– Нелепое сравнение, – сказала Тереза. – Твоя работа для тебя значила все, тогда как я могу делать что угодно, мне это совершенно безразлично. Я не потеряла абсолютно ничего. Ты же потерял все.
– Тереза, – сказал Томаш, – ты разве не заметила, что я здесь счастлив?
– Твоим призванием была хирургия, – сказала она.
– Тереза, призвание чушь. У меня нет никакого призвания. Ни у кого нет никакого призвания. И это огромное облегчение – обнаружить, что ты свободен, что у тебя нет призвания.
В искренности его голоса сомневаться было нельзя. Припомнилась сцена, которую она наблюдала сегодня после обеда: он чинил машину и казался таким старым. Она достигла желанной цели: она же всегда мечтала, чтобы он был старым. Снова вспомнился ей зайчик, которого она прижимала к лицу в своей детской.
Что значит стать зайчиком? Это значит потерять всякую силу. Это значит, что ни один из них уже не сильнее другого.

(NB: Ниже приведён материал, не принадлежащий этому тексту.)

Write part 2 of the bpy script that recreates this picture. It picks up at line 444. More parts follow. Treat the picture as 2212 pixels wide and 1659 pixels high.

Они двигались танцевальными шагами под звуки фортепьяно и скрипки. Тереза склонила голову на его плечо. Точно так на его плече лежала ее голова, когда они вместе были в самолете, уносившем их сквозь туман. Она испытывала сейчас такое же удивительное счастье и такую же удивительную грусть, как и тогда. Грусть означала: мы на последней остановке. Счастье означало: мы вместе. Грусть была формой, счастье – содержанием. Счастье наполняло пространство грусти.
Они вернулись к столу. Она еще два раза танцевала с председателем и один раз с молодым человеком, который был уже так пьян, что упал с ней на танцевальной площадке.
Потом они все поднялись наверх и разошлись по своим номерам.
Томаш повернул ключ и зажег люстру. Она увидела две придвинутые вплотную кровати, у одной из них ночной столик с лампой, из-под абажура которой выпорхнула спугнутая светом большая ночная бабочка и закружила по комнате. Снизу чуть слышно доносились звуки фортепьяно и скрипки».
(Милан Кундера, «Невыносимая лёгкость бытия»)
Для меня это одна из самых трогательных сцен в литературе. В ней столько настоящего живого чувства, она так потрясающе разыграна по нотам.
Настоящий художник не может не обращать внимания на детали. И главное в этой сцене – не разговор двух героев, не их совместный танец, не описание снов Терезы. А описание обстановки гостиничного номера, в котором им предстоит провести ночь.
И это не только две кровати, стоящие рядом, как символ объединения двух одиночеств. Это полёт ночной бабочки, которую спугнул свет от настольной лампы. Он и является главной метафорой невыносимой лёгкости бытия.
Движение человека по морю хаоса, называемого жизнью, напоминает точно такой же полёт. Это движение незаметно и призрачно, это набросок, которому не суждено никогда стать картиной, если к нему не прикоснётся рука художника.